Residents are likely to turn out en masse for the session, which was pushed back two weeks to give selectmen Vice Chairwoman Ginger Esty more time to finish her review.  But she never turned in her comments and won't be part of the evaluation.

The complaint, filed with the state Ethics Commission by the estranged husband of one of King's former assistants, alleges King played strip poker with another former assistant.

"I expect there are going to be a lot of people, but I don't know," said selectmen Chairman Charles Sisitsky. "The important thing is that everyone is civil to each other during the discussion."

The complaint against King likely won't play into his review, but Esty said it should.

"It would be logical to have to deal with it," she said.

The reviews were written several weeks ago, said Sisitsky.  No public input is likely during the review discussion, he said.

"The process doesn't call for it," he said.  "Any board member is free to make any comment they want."

But Seth Levenson, the man who filed the complaint, said last week he plans to be there for the review.

"I'll be interested to hear what he (Levenson) has to say," Esty said.

Selectman Chris Ross, who worked with fellow board member Katie Murphy to compress selectmen's individual comments into one review, said he expects the review to go forward as planned.

He said the allegations against King are "very serious," and he expects the board to deal with them at a later date, but doesn't see the review as the proper forum for that conversation.

The complaint claims King participated in a strip poker game with Karen Potter, one of his assistants, while her sister, Allison Potter, his other assistant, looked on.

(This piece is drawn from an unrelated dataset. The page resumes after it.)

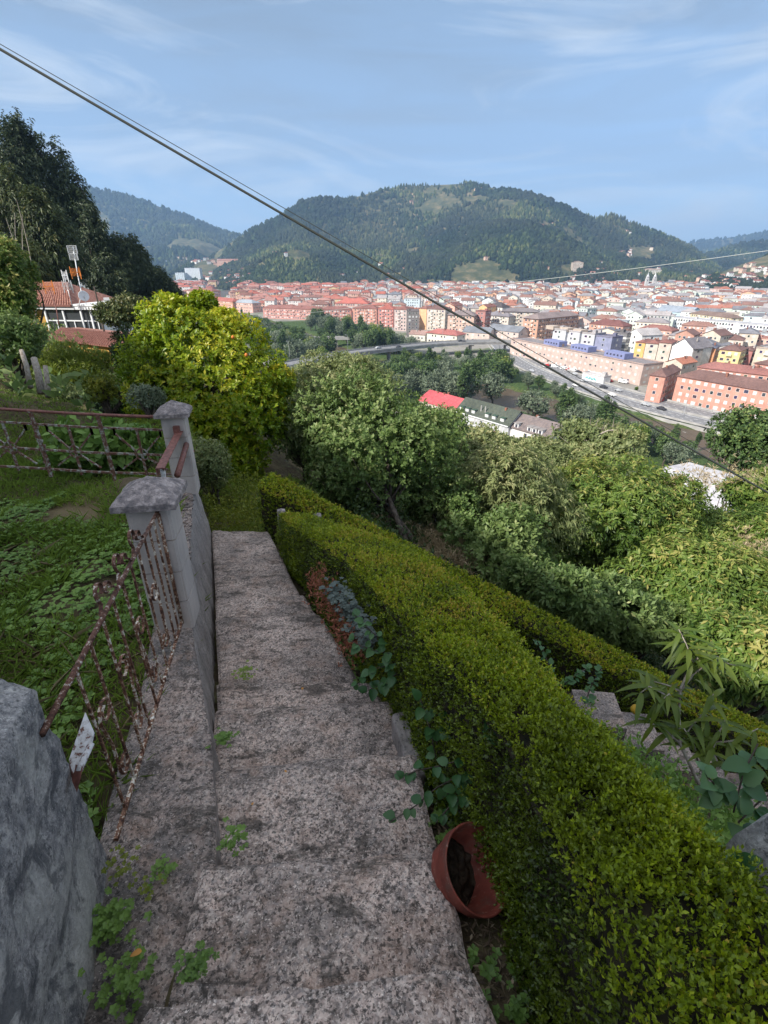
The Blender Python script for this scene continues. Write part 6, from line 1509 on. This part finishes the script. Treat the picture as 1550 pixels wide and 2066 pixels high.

Levenson, Allison Potter's estranged husband, also claims King hosted regular push-up contests in town offices and once presented the winner with bottle of liquor as a prize.

Levenson claims in the complaint that he stopped his wife from playing in the strip poker game and believes that decision came into play in her eventual layoff, while Karen Potter was promoted and given a raise.

Reports published in the News quote Allison Potter as saying she resigned.  She now works part time, taking minutes of selectmen meetings.

King is estranged from his wife, and has been living in a Framingham apartment for close to a year.  He has denied Levenson's claims, but refrained from public comment in the week since news of the complaint broke.

"I'm not going to comment on any of the issues further than my statement right now," said King when asked if he had hired a lawyer or whether the complaint should be part of the board's review.

King has reviewed the four selectmen's evaluations of his work and written his self-evaluation, he said.

Town Counsel Chris Petrini has not yet been asked by selectmen to look at the complaint and comment whether the town itself faces any problems as a result.

Because it involves the character and reputation of a public official, said Petrini, any discussion of how the complaint could affect town business should be reserved for executive session.

"The board is going to have to take the action they deem to be appropriate here," he said.

Because the working relationships between King and his assistants and King and the selectmen are central to the discussion, Petrini yesterday recommended a cautious approach.

"These are always delicate things," he said.  "They are always issues where you have to tread carefully."